A first project barring sexual violence – as well as drug trafficking and kidnapping – from ever being considered as politically motivated, and therefore making it impossible for any person responsible of them to receive an amnesty or a pardon in the context of a peace negotiation, was already approved in Congress. The peace agreement, however, had already banned sexual violence from being considered as a politically motivated crime.

Another project seeks to ban cases of sexual violence against children from ever falling under the jurisdiction of any transitional justice system or receiving alternative sanctions. Backed by several parties that had blocked Duque’s previous proposed amendments, this bill already cleared half of the debates and stands a good chance of being approved.

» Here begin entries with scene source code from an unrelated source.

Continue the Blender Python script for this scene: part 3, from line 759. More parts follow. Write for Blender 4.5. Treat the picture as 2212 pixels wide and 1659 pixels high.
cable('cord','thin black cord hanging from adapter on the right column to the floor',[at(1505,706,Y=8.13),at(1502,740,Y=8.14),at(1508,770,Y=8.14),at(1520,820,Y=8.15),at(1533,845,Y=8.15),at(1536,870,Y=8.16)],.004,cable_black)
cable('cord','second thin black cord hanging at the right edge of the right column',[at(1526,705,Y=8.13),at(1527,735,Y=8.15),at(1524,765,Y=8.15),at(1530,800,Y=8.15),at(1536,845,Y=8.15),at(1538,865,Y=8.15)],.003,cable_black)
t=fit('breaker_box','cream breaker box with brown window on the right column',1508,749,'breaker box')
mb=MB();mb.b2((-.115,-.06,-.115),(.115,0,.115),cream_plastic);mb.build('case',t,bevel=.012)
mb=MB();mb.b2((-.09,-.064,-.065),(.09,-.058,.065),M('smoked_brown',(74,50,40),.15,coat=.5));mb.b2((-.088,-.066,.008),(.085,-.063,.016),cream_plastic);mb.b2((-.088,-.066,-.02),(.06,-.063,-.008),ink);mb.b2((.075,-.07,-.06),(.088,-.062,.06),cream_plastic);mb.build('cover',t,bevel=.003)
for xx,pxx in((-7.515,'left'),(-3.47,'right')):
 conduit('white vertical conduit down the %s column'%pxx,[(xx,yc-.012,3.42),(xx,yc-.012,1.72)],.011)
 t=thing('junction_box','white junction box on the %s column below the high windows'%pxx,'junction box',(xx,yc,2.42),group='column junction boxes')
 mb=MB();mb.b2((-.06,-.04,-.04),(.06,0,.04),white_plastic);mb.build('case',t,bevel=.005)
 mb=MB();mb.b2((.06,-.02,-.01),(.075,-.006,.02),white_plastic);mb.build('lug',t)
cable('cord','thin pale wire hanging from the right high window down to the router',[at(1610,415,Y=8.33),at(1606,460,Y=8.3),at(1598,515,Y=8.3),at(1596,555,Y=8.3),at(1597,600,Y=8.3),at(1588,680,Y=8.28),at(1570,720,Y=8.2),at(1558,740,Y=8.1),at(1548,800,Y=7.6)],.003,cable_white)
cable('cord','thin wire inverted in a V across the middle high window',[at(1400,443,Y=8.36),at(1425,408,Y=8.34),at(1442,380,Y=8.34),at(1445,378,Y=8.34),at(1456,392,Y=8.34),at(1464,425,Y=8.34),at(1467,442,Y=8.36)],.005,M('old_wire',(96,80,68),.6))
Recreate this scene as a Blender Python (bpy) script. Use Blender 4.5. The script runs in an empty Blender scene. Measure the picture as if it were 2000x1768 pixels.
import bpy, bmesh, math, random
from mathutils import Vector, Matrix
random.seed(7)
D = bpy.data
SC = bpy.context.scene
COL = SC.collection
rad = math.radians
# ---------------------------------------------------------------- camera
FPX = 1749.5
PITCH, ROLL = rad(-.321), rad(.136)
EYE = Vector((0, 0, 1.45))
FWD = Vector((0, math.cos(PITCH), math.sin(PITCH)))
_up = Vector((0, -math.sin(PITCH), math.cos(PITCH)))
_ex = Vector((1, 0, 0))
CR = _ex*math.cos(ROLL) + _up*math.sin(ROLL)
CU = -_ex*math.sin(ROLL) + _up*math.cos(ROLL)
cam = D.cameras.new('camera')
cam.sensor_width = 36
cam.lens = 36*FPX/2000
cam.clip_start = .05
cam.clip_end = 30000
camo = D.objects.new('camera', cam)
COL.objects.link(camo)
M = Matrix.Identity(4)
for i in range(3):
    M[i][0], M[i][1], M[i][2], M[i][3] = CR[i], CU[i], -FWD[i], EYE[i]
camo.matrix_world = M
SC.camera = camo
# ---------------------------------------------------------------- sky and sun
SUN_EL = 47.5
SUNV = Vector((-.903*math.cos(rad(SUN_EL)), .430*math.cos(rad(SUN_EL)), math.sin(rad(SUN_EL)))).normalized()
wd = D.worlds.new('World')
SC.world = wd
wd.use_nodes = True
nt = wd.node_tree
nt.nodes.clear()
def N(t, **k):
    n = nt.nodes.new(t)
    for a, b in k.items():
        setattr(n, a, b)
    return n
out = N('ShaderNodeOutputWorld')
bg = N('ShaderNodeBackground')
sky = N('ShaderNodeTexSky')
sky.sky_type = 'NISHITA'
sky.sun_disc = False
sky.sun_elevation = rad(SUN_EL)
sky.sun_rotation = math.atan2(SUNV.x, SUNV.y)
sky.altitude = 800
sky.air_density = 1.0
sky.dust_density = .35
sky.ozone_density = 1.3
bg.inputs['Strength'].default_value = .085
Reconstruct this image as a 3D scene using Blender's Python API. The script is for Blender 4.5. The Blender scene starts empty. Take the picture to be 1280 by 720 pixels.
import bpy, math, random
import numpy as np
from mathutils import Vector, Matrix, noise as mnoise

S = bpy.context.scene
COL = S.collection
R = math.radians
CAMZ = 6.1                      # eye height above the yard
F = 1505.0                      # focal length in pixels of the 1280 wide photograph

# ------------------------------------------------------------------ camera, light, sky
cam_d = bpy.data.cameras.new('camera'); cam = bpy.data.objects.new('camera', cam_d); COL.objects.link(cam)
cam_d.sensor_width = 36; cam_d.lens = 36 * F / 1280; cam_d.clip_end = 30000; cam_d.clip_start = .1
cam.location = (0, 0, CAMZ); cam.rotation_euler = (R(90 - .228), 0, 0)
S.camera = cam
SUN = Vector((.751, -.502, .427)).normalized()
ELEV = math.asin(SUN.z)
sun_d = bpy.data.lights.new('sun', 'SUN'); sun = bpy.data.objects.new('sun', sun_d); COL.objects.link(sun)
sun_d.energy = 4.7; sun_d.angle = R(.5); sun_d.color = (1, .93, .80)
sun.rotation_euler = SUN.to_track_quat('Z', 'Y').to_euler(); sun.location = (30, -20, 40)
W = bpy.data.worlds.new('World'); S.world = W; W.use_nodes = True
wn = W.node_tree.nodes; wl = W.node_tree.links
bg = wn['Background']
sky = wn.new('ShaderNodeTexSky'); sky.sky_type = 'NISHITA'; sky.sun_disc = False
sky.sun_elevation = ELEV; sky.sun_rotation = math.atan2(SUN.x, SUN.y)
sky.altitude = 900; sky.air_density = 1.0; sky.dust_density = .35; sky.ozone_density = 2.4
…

Neither of them applies retroactively, meaning they don’t really allow Duque to fulfil his electorate’s expectations of amending the peace deal and being tough on crime. With local elections of mayors and governors slated for October, the President and his party are now supporting a constitutional amendment that would introduce life sentences for sexual violence against children. It has few chances of succeeding given that Colombia’s Constitution bans life sentences, which probably explains why this week Duque began publicly contemplating a second option of lifting the statute of limitations for this crime.

These were concerns Duque and the Democratic Center never raised during the peace talks. After the failed plebiscite in October 2016 and ensuing renegotiation with opponents of the deal, a second and definitive peace accord included many of the significant changes and clarifications they put forward. Neither Duque, who was one of those renegotiating the peace deal on behalf of the ‘No’ camp, nor his party proposed any modifications regarding sexual violence whatsoever.

As public outrage is mounting over sexual violence, one of their key messages now is that the JEP will not be able to deliver justice to victims of a crime that has quickly become almost as emblematic as kidnapping, which was for years FARC’s most infamous practice.